…As Russian TV lists nuclear targets in U.S.***
The Nigerian Air Force says its Air Task Force (ATF) of
Operation LAFIYA DOLE has neutralised some Islamic State of West Africa
Province (ISWAP) fighters at Kolloram in northern Borno.
NAF’s Director of Public Relations and Information, Air
Commodore Ibikunle Daramola, stated this in a statement on Monday in Abuja.
Daramola said the insurgents were neutralised as they
assembled for a meeting at their hideout in Kolloram on the fringes of Lake
Chad in the Northern part of Borno.
”The operation was conducted on Feb. 24, following credible
intelligence reports indicating that some of the ISWAP leaders and fighters had
assembled for a meeting in a group of buildings at the centre of the settlement.
”A Nigerian Air Force (NAF) Intelligence Surveillance and
Reconnaissance (ISR) platform, which was deployed for confirmatory
surveillance, observed the presence of the terrorists at the location.
“Subsequently, it called for two Alpha Jet aircrafts to
attack the group of buildings.
”Bombs from the first Aplha Jet hit the desired mean point
of impact causing damage to the building and neutralising some of the
terrorists,” he said.
The spokesman said some of the surviving fighters, who
formed the outer security cordon of the meeting venue, were seen engaging the
NAF aircraft with Anti-Aircraft (AA) and small arms fire,” he said.

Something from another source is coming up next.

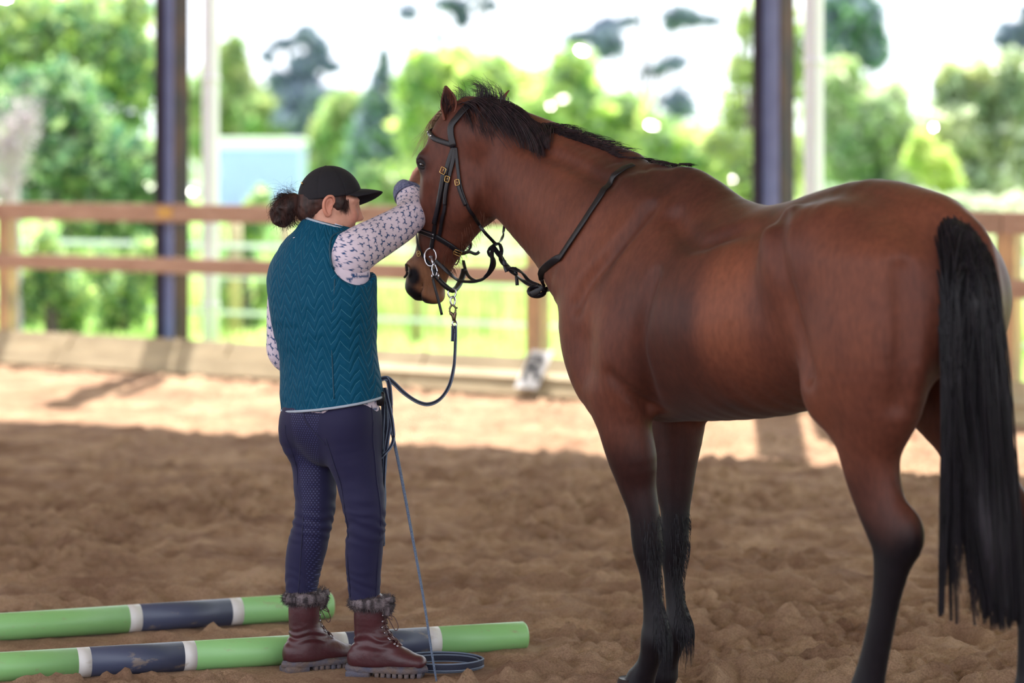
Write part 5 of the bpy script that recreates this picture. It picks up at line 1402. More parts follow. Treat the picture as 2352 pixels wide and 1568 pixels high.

Daramola said that the attack aircraft continued to engage
the target area with bombs and rockets in several passes and mopped up the
terrorists who survived the initial strikes.
Daramola said that the NAF, operating in concert with
surface forces, would sustain its efforts to completely destroy all remnants of
the terrorists in the North-East.
In the meantime, Russian state television has listed U.S.
military facilities that Moscow would target in the event of a nuclear strike.
The television station also said that a hypersonic missile
Russia is developing would be able to hit them in less than five minutes.
The targets included the Pentagon and the presidential
retreat in Camp David, Maryland.
The report, unusual even by the standards of Russian
state TV, was broadcast on Sunday evening.
It came on air days after President Vladimir Putin said
Moscow was militarily ready for a “Cuban Missile”-style crisis if the U. S
wanted one.
In the Sunday evening broadcast, Dmitry Kiselyov, presenter
of Russia’s main weekly TV news show ‘Vesti Nedeli’, showed a map of the U. S.
In that map, he identified several targets he said
Moscow would want to hit in the event of a nuclear war.
The targets, which Kiselyov described as U.S. presidential
or military command centres, also included Fort Ritchie, a military training
centre in Maryland closed in 1998, McClellan, a U.S. Air Force base in
California closed in 2001, and Jim Creek, a naval communications base in
Washington State.
Kiselyov, who is close to the Kremlin, said the “Tsirkon”
(‘Zircon’) hypersonic missile that Russia was developing could hit the targets
in less than five minutes if launched from Russian submarines.
Hypersonic flight is generally taken to mean traveling
through the atmosphere at more than five times the speed of sound.
“For now, we are not threatening anyone, but if such a
deployment takes place, our response will be instant,” he said.
Kiselyov is one of the main conduits of state television’s
strongly anti-American tone, once saying Moscow could turn the U. S. into
radioactive ash.
Asked to comment on Kiselyov’s report, the Kremlin said on
Monday it did not interfere in state TV’s editorial policy.
Tension had been rising over Russian fears that
the U.S. might deploy intermediate-range nuclear missiles in Europe as a
Cold War-era arms-control treaty unravels.
Putin has said Russia would be forced to respond by placing
hypersonic nuclear missiles on submarines near U.S. waters.
The U.S says it has no immediate plans to deploy such
missiles in Europe, and has dismissed Putin’s warnings as disingenuous
propaganda.
It does not currently have ground-based intermediate-range
nuclear missiles that it could place in Europe.
However, its decision to quit the 1987 Intermediate-range
Nuclear Forces (INF) Treaty over an alleged Russian violation, something Moscow
denies, has freed it to start developing and deploying such missiles.
Putin has said Russia does not want a new arms race, but has
also dialled up his military rhetoric.
Some analysts have seen his approach as a tactic to try to
re-engage the U.S. in talks about the strategic balance between the two powers,
something Moscow has long pushed for, with mixed results.